Tuesday, April 14, 2015

Pierre Vallières' "White Niggers of America"


While the title of Pierre Vallières' book--part memoir and part political treaties--is  quite obviously offensive today, at the time of its publication in 1968 Vallières meant to illustrate what he saw as a striking parallel between the experience of the Québécois and African Americans. Whether or not his parallel goes too far is up to the reader to decide. While I understand Vallières point, personally, I think his comparison takes things a little bit too far. 

Pierre Vallières, a Québécois journalist, writer and intellectual, was arrested by American police on the request of the Canadian government while picketing outside the United Nations in New York in 1966. While awaiting deportation to Canada to face what he described as trumped-up murder charge related to his involvement with the FLQ, Vallières hastily penned this book. After serving as his own defense in court, he was sentenced to life in prison. Vallières considered himself a political prisoner, and criticized the court for convicting him of murder based on his political activities and opinions. 

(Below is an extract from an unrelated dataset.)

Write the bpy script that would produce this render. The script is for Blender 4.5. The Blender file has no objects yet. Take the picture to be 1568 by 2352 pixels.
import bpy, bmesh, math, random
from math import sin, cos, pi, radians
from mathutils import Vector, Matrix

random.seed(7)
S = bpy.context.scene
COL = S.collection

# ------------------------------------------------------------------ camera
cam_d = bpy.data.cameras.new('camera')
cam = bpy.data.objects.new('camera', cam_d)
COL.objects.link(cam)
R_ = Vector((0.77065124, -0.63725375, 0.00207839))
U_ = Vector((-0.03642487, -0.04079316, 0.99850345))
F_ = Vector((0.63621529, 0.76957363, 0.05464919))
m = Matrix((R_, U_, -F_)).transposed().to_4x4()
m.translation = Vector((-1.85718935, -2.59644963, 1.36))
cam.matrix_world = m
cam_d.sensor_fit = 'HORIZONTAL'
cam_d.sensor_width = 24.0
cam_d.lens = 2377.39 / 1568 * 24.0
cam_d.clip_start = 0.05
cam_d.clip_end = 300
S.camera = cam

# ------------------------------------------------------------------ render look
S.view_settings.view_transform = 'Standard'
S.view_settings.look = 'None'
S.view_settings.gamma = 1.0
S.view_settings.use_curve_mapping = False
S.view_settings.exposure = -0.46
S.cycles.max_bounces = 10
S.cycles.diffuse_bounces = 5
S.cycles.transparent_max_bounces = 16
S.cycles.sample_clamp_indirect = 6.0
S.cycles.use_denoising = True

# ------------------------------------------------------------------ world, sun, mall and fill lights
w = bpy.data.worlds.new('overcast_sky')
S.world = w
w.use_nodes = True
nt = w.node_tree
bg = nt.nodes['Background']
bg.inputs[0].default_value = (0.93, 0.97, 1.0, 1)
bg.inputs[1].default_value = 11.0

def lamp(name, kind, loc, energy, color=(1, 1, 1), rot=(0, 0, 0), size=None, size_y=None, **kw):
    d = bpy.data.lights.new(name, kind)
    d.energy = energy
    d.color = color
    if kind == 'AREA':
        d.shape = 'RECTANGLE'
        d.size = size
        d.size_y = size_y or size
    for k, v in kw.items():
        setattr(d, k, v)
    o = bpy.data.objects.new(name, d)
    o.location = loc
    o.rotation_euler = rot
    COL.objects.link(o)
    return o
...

In his book, Vallières explains that French-Canadians were--in many cases--forcibly brought over to Canada by the French government, where they were mistreated by first the ruling class, then the Church, and the Anglo-Canadians and Americans. He chronicles how French-Canadians were paid less, denied economic opportunities and treated as a source of cheap labour-- treated like "slaves." 

Vallières draws on his own childhood growing up in the slums of Montreal in the 1940s and 50s with no running water, no sewage system, and poor educational opportunities. Driven by the desire to escape a meaningless and oppressive life in which he could only ever hope to be satisfied with "half a loaf," he pursued his education and focused on his writing, while trying to reconcile himself with the Church and with his own nation--Quebec. 

Vallières concluded that the only answer for Quebec was a Marxist one. The only path which would allow the Québécois to be free was, in Vallières' view, a path of "radical changes in the relations of production" which could only happen through revolution. By necessity, the revolution would need to be a violent one, and would need to be organized; it would not simply happen on its own. 

For Pierre Vallières the FLQ was "the armed avant-garde of the exploited classes of Quebec." He saw Quebec as one piece or front of a global revolutionary movement. Quebec was, to use his words, the avenue through which he had chosen "to pursue the struggle against imperialism."  

As a piece of Canadian political history, this book is a gem. Not only does it shed light on one of the many perspectives which drove the separatist movement after the Quiet Revolution in the 1960s, but it also provides a unique look at the FLQ and at the application of Marxist theory in the Canadian political sphere.